At least it's standard conformant, but I still don't understand the rationale here.
Consider a mystream which inherits from std::ostream. You would like that your type would support all the << operators that are defined for std::ostream normally in the std namespace. So base classes are associated classes for ADL.
I think this also follows from the substitution principle - and functions in a class' namespace are considered part of its interface (see Herb Sutter's "What's in a class?"). So an interface that works on the base class should remain working on a derived class.
You can also work around this by disabling ADL:
(find)( deq, STest2() );
I think you stated the problem yourself:
in the global namespace
Functions in the global namespace are considered last. It's the most outer scope by definition. Any function with the same name (not necessarily applicable) that is found in a closer scope (from the call point of view) will be picked up first.

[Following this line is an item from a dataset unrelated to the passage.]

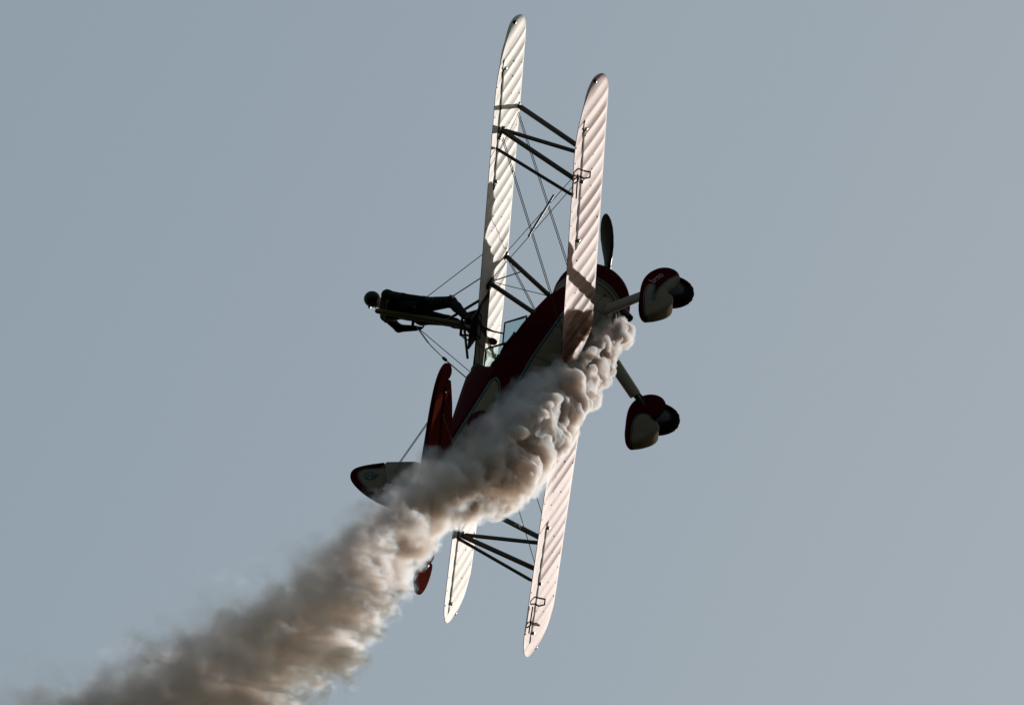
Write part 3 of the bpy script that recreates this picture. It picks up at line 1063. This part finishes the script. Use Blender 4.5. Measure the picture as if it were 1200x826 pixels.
for a, hx in ((ankR, .0), (ankL, .0)):
    bone(a + V3((-.045, 0, -.045)), a + V3((.06, 0, -.05)), .044, .044, .02); bone(a + V3((.06, 0, -.05)), a + V3((.165, 0, -.058)), .042, .032, .02)
bone(shR, elR, .060, .046); bone(elR, haR, .046, .032); bone(shL, elL, .060, .046); bone(elL, haL, .046, .032)
B += hand_bones(haR, (haR - elR), (.2, 1, 0)) + hand_bones(haL, (haL - elL), (.1, -1, -.1))


def person_mat(c):
    h = np.array(head)
    m = np.zeros(len(c), int)
    face = (c[:, 2] > 2.945) & (c[:, 1] > .015)
    nk = (c[:, 2] > 2.955)
    m[face | nk] = 1
    return m


body = body_from('body', B, .0085, [M['suit'], M['skin']], person, person_mat, fat=1.2)
hel = ellipsoid('helmet', tuple(head + V3((-.006, -.018, .030))), (.112, .112, .115), M['helmet'], person)
ellipsoid('helmet_peak', tuple(head + V3((.0, .085, .055))), (.07, .05, .016), M['helmet'], hel.parent, rot=(rad(-20), 0, 0), seg=14)
for sx in (-1, 1):
    ellipsoid('goggle_lens', tuple(head + V3((sx * .036 + .004, .083, .008))), (.026, .014, .021), M['glass'], person, seg=12)
    ellipsoid('ear_cup', tuple(head + V3((sx * .10 - .004, .005, -.02))), (.022, .035, .042), M['helmet'], person, seg=12)
# safety vest and harness straps, following the body
def belt(name, c, rx, ry, r, mat, tilt=0.0):
    pts = [(c[0] + rx * math.cos(t), c[1] + ry * math.sin(t), c[2] + tilt * math.sin(t)) for t in [2 * math.pi * k / 24 for k in range(25)]]
    return tube(name, pts, r, mat, person, 6, 2.0 if False else 1.0)


belt('waist_belt', (-.14, 0, 2.53), .128, .128, .016, M['strap'])
belt('hip_strap', (-.12, 0, 2.40), .128, .19, .014, M['strap'], .02)
belt('leg_strap', tuple(hipR.lerp(kneeR, .35)), .092, .092, .011, M['strap'])
belt('leg_strap', tuple(hipL.lerp(kneeL, .35)), .092, .092, .011, M['strap'])
for s in (-1, 1):
    tube('shoulder_strap', [(-.06, s * .09, 2.53), (-.055, s * .085, 2.72), (-.10, s * .085, 2.90), (-.18, s * .085, 2.945), (-.28, s * .08, 2.88), (-.315, s * .06, 2.74), (-.275, s * .05, 2.54)], .014, M['strap'], person, 6)

pilot = bpy.data.objects.new('person', None); COL.objects.link(pilot)
pilot.matrix_world = PLANE_MAT
tag(pilot, 'pilot in dark helmet sitting low in the rear open cockpit behind the windscreen', 'person')
PB = [((-1.30, 0, .72), (-1.30, 0, .92), .15, .14, .05), ((-1.30, -.15, .92), (-1.30, .15, .92), .075, .075, .05), ((-1.30, 0, .95), (-1.29, 0, 1.08), .06, .055, .03),
      ((-1.285, 0, 1.14), (-1.285, 0, 1.16), .085, .088, .03), ((-1.25, 0, 1.10), (-1.22, 0, 1.085), .055, .035, .03), ((-1.20, 0, 1.13), (-1.185, 0, 1.115), .013, .012, .01),
      ((-1.30, -.17, .90), (-1.18, -.26, .70), .058, .046, .03), ((-1.30, .17, .90), (-1.18, .26, .70), .058, .046, .03)]
body_from('body', PB, .013, [M['suit'], M['skin']], pilot, lambda c: ((c[:, 2] > 1.03) & (c[:, 0] > -1.26)).astype(int))
ellipsoid('helmet', (-1.30, 0, 1.165), (.108, .105, .105), M['helmet'], pilot)

# ------------------------------------------------------------------ smoke trail
rng = np.random.default_rng(11)
PATH = np.array([(0.551, -0.17, -0.276), (0.067, -0.22, -0.287), (-0.724, -0.33, -0.325), (-1.602, -0.45, -0.32), (-2.953, -0.62, -0.259), (-4.69, -0.8, -0.279), (-6.2, -0.88, 0.153), (-7.724, -0.9, 0.489), (-9.204, -0.9, 0.483), (-10.691, -0.87, 0.826), (-11.832, -0.82, 1.237), (-13.365, -0.8, 1.93), (-15.225, -0.8, 2.707), (-17.05, -0.8, 3.469)])
RAD = np.array([0.103, 0.196, 0.287, 0.345, 0.425, 0.500, 0.420, 0.493, 0.796, 0.936, 1.006, 1.076, 1.147, 1.228])
seg = np.linalg.norm(np.diff(PATH, axis=0), axis=1); cum = np.concatenate([[0], np.cumsum(seg)])


def on_path(s):
    return np.array([np.interp(s, cum, PATH[:, i]) for i in range(3)]), np.interp(s, cum, RAD)


balls = []
s = 0.0
def rdir():
    v = rng.normal(size=3); return v / np.linalg.norm(v)
while s < cum[-1]:
    c, R = on_path(s)
    tail = min(1.0, s / 6.0)
    c = c + rdir() * R * .12
    r0 = R * rng.uniform(.62, .78); balls.append((*c, r0))
    for _ in range(14):
        d = rdir(); r1 = R * rng.uniform(.20, .36); c1 = c + d * (R * rng.uniform(.62, .86)); balls.append((*c1, r1))
        for _ in range(7):
            d2 = rdir() + d * .8; d2 /= np.linalg.norm(d2); r2 = r1 * rng.uniform(.30, .52); c2 = c1 + d2 * r1 * rng.uniform(.8, 1.0); balls.append((*c2, r2))
            for _ in range(5):
                d3 = rdir() + d2 * .8; d3 /= np.linalg.norm(d3); r3 = r2 * rng.uniform(.34, .55)
                if r3 < .014: continue
                c3 = c2 + d3 * r2 * rng.uniform(.8, 1.0); balls.append((*c3, r3))
    s += R * .42
balls = np.array(balls)
# grid laid along the trail: rotate so that its long side follows the path
ax = PATH[-1] - PATH[0]; ax /= np.linalg.norm(ax)
bx = np.cross([0, 1, 0], ax); bx /= np.linalg.norm(bx); cx_ = np.cross(ax, bx)
ROT = np.stack([ax, bx, cx_])          # rows
lc = balls[:, :3] @ ROT.T
HV = .023
lo = lc.min(0) - balls[:, 3].max() - .1; hi = lc.max(0) + balls[:, 3].max() + .1
nn = np.ceil((hi - lo) / HV).astype(int) + 1
fld = np.full(nn, .2, np.float32)
for (x, y, z), r in zip(lc, balls[:, 3]):
    q = r + .10
    i0 = np.maximum(((np.array((x, y, z)) - q - lo) / HV).astype(int), 0); i1 = np.minimum(((np.array((x, y, z)) + q - lo) / HV).astype(int) + 2, nn)
    gx = (lo[0] + HV * np.arange(i0[0], i1[0]) - x)[:, None, None]; gy = (lo[1] + HV * np.arange(i0[1], i1[1]) - y)[None, :, None]; gz = (lo[2] + HV * np.arange(i0[2], i1[2]) - z)[None, None, :]
    d = np.sqrt(gx * gx + gy * gy + gz * gz) - r
    sl = (slice(i0[0], i1[0]), slice(i0[1], i1[1]), slice(i0[2], i1[2]))
    fld[sl] = np.minimum(fld[sl], d)
def lattice_noise(cell, seed, amp):
    g = np.random.default_rng(seed).normal(size=tuple((np.array(fld.shape) * HV / cell).astype(int) + 3)).astype(np.float32)
    for a in range(3):
        t = np.arange(fld.shape[a]) * HV / cell; i = t.astype(int); f = (t - i).astype(np.float32); f = f * f * (3 - 2 * f)
        sh = [1, 1, 1]; sh[a] = -1
        g = np.take(g, i, a) * (1 - f.reshape(sh)) + np.take(g, i + 1, a) * f.reshape(sh)
    return g * amp
for cell, seed, amp in ((.34, 1, .055), (.16, 2, .036), (.085, 3, .024), (.05, 4, .012)):
    fld += lattice_noise(cell, seed, amp)
xs_ = (lo[0] + HV * np.arange(fld.shape[0]))[:, None, None]
back_ = np.clip((xs_ - 1.5) / 6.0, 0, 1) if False else np.clip((HV * np.arange(fld.shape[0]) - 2.5) / 6.0, 0, 1)[:, None, None]
fld -= (.16 * back_).astype(np.float32)
V, Q = surface_nets(fld, lo, HV)
V = V @ ROT
sm, snt, sb = new_mat('smoke_volume')
snt.nodes.remove(sb)
out = snt.nodes['Material Output']
tc = snt.nodes.new('ShaderNodeTexCoord')
sx = snt.nodes.new('ShaderNodeSeparateXYZ'); snt.links.new(tc.outputs['Object'], sx.inputs[0])
dens = snt.nodes.new('ShaderNodeValToRGB')      # density along the trail
mr = snt.nodes.new('ShaderNodeMapRange'); mr.inputs['From Min'].default_value = 1.0; mr.inputs['From Max'].default_value = -17.0
snt.links.new(sx.outputs['X'], mr.inputs['Value']); snt.links.new(mr.outputs[0], dens.inputs[0])
de = dens.color_ramp.elements
for el_, (p_, v_) in zip([de[0], de[1]], ((0.0, .75), (1.0, .095))): el_.position = p_; el_.color = (v_, v_, v_, 1)
for p_, v_ in ((.10, .62), (.22, .50), (.38, .34), (.6, .155)):
    q = de.new(p_); q.color = (v_, v_, v_, 1)
ns = snt.nodes.new('ShaderNodeTexNoise'); ns.inputs['Scale'].default_value = 3.0; ns.inputs['Detail'].default_value = 5; ns.inputs['Roughness'].default_value = .62
snt.links.new(tc.outputs['Object'], ns.inputs['Vector'])
nr = snt.nodes.new('ShaderNodeMapRange'); nr.inputs['From Min'].default_value = .40; nr.inputs['From Max'].default_value = .58
nr.inputs['To Min'].default_value = .08; nr.inputs['To Max'].default_value = 1.0
snt.links.new(ns.outputs['Fac'], nr.inputs['Value'])
mu = snt.nodes.new('ShaderNodeMath'); mu.operation = 'MULTIPLY'
snt.links.new(dens.outputs[0], mu.inputs[0]); snt.links.new(nr.outputs[0], mu.inputs[1])
# the veil thins out on the trail's upper (left wing-up) side: signed distance from the trail's axis
def path_curve(k):
    n = snt.nodes.new('ShaderNodeFloatCurve')
    pts = [((1.0 - p[0]) / 19.0, (p[k] + 1.0) / 6.0) for p in PATH]
    c = n.mapping.curves[0]
    c.points[0].location = (0.0, pts[0][1]); c.points[1].location = (1.0, pts[-1][1])
    for p in pts[1:-1]: c.points.new(*p)
    n.mapping.update()
    return n
mx_ = snt.nodes.new('ShaderNodeMath'); mx_.operation = 'MULTIPLY_ADD'; mx_.inputs[1].default_value = -1 / 19.0; mx_.inputs[2].default_value = 1 / 19.0
snt.links.new(sx.outputs['X'], mx_.inputs[0])
def mth(op, a, b, c=None):
    n = snt.nodes.new('ShaderNodeMath'); n.operation = op
    for i, v in enumerate((a, b, c)):
        if v is None: continue
        if hasattr(v, 'links'): snt.links.new(v, n.inputs[i])
        else: n.inputs[i].default_value = v
    return n.outputs[0]
off = []
for k, ax_, wgt in ((1, 'Y', -.543), (2, 'Z', .823)):
    n = path_curve(k); snt.links.new(mx_.outputs[0], n.inputs['Value'])
    dd = mth('SUBTRACT', sx.outputs[ax_], mth('MULTIPLY_ADD', n.outputs[0], 6.0, -1.0))
    if k == 1: dY = dd
    else: dZ = dd
    off.append(mth('MULTIPLY', dd, wgt))
rc = snt.nodes.new('ShaderNodeFloatCurve')
c_ = rc.mapping.curves[0]; c_.points[0].location = (0, RAD[0] / 2); c_.points[1].location = (1, RAD[-1] / 2)
for p, q in zip(PATH[1:-1], RAD[1:-1]): c_.points.new((1.0 - p[0]) / 19.0, q / 2)
rc.mapping.update()
snt.links.new(mx_.outputs[0], rc.inputs['Value'])
side = mth('DIVIDE', mth('ADD', off[0], off[1]), mth('MULTIPLY', rc.outputs[0], 2.0))
sm_ = snt.nodes.new('ShaderNodeMapRange'); sm_.interpolation_type = 'SMOOTHSTEP'
sm_.inputs['From Min'].default_value = .0; sm_.inputs['From Max'].default_value = .85
sm_.inputs['To Min'].default_value = 1.0; sm_.inputs['To Max'].default_value = .10
snt.links.new(side, sm_.inputs['Value'])
# ragged edge: distance from the axis in radii, broken up by noise, softer the farther back
rho = mth('SQRT', mth('ADD', mth('POWER', dY, 2.0), mth('POWER', dZ, 2.0)), None)
rho = mth('DIVIDE', rho, mth('MULTIPLY', rc.outputs[0], 2.0))
n3 = snt.nodes.new('ShaderNodeTexNoise'); n3.inputs['Scale'].default_value = 1.5; n3.inputs['Detail'].default_value = 5
n3.inputs['Roughness'].default_value = .62; n3.inputs['Distortion'].default_value = .15
snt.links.new(tc.outputs['Object'], n3.inputs['Vector'])
back = snt.nodes.new('ShaderNodeMapRange'); back.inputs['From Min'].default_value = -3.0; back.inputs['From Max'].default_value = -9.0
snt.links.new(sx.outputs['X'], back.inputs['Value'])
edge = mth('ADD', mth('SUBTRACT', mth('MULTIPLY_ADD', back.outputs[0], -.60, 1.75), rho), mth('MULTIPLY', mth('SUBTRACT', n3.outputs['Fac'], .5), mth('MULTIPLY_ADD', back.outputs[0], 2.0, 1.6)))
ed = snt.nodes.new('ShaderNodeMapRange'); ed.interpolation_type = 'SMOOTHSTEP'
ed.inputs['From Min'].default_value = 0.0
snt.links.new(mth('MULTIPLY_ADD', back.outputs[0], .15, .45), ed.inputs['From Max'])
snt.links.new(edge, ed.inputs['Value'])
m2_out = mth('MULTIPLY', mth('MULTIPLY', mth('MULTIPLY', mu.outputs[0], sm_.outputs[0]), ed.outputs[0]), 34.0)
vol = snt.nodes.new('ShaderNodeVolumeScatter')
vol.inputs['Color'].default_value = (.735, .865, 1.0, 1)
vol.inputs['Anisotropy'].default_value = .5
ab = snt.nodes.new('ShaderNodeVolumeAbsorption'); ab.inputs['Color'].default_value = (.73, .69, .68, 1)
m3 = snt.nodes.new('ShaderNodeMath'); m3.operation = 'MULTIPLY'; m3.inputs[1].default_value = .55
abr = snt.nodes.new('ShaderNodeMapRange'); abr.inputs['From Min'].default_value = .5; abr.inputs['From Max'].default_value = -7.0
abr.inputs['To Min'].default_value = 1.15; abr.inputs['To Max'].default_value = .58
snt.links.new(sx.outputs['X'], abr.inputs['Value']); snt.links.new(abr.outputs[0], m3.inputs[1])
snt.links.new(m2_out, m3.inputs[0]); snt.links.new(m3.outputs[0], ab.inputs['Density'])
snt.links.new(m2_out, vol.inputs['Density'])
ad = snt.nodes.new('ShaderNodeAddShader'); snt.links.new(vol.outputs[0], ad.inputs[0]); snt.links.new(ab.outputs[0], ad.inputs[1])
snt.links.new(ad.outputs[0], out.inputs['Volume'])
smoke = mesh_np('smoke', V, Q, sm)
smoke.matrix_world = PLANE_MAT
tag(smoke, 'thick billowing tan and grey smoke trail streaming back from the nose of the biplane', 'smoke', kind='stuff')
print('smoke faces', len(Q), 'balls', len(balls), 'grid', nn)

template <typename Rng, typename T>
typename Rng::iterator find( Rng& rng, T const& t );
namespace foo
{
bool find(std::vector<int> const& v, int);
void method()
{
std::deque<std::string> deque;
auto it = find(deque, "bar");
}
}
Here (unless vector or deque include algorithm, which is allowed), the only method that will be picked up during name look-up will be:
bool foo::find(std::vector<int> const&, int);
If algorithm is somehow included, there will also be:
template <typename FwdIt>
FwdIt std::find(FwdIt begin, FwdIt end,
typename std::iterator_traits<FwdIt>::value_type const& value);
And of course, overload resolution will fail stating that there is no match.
Note that name-lookup is extremely dumb: neither arity nor argument type are considered!
Therefore, there are only two kinds of free-functions that you should use in C++:
Those which are part of the interface of a class, declared in the same namespace, picked up by ADL
Those which are not, and that you should explicitly qualified to avoid issues of this type
If you fall out of these rules, it might work, or not, depending on what's included, and that's very awkward.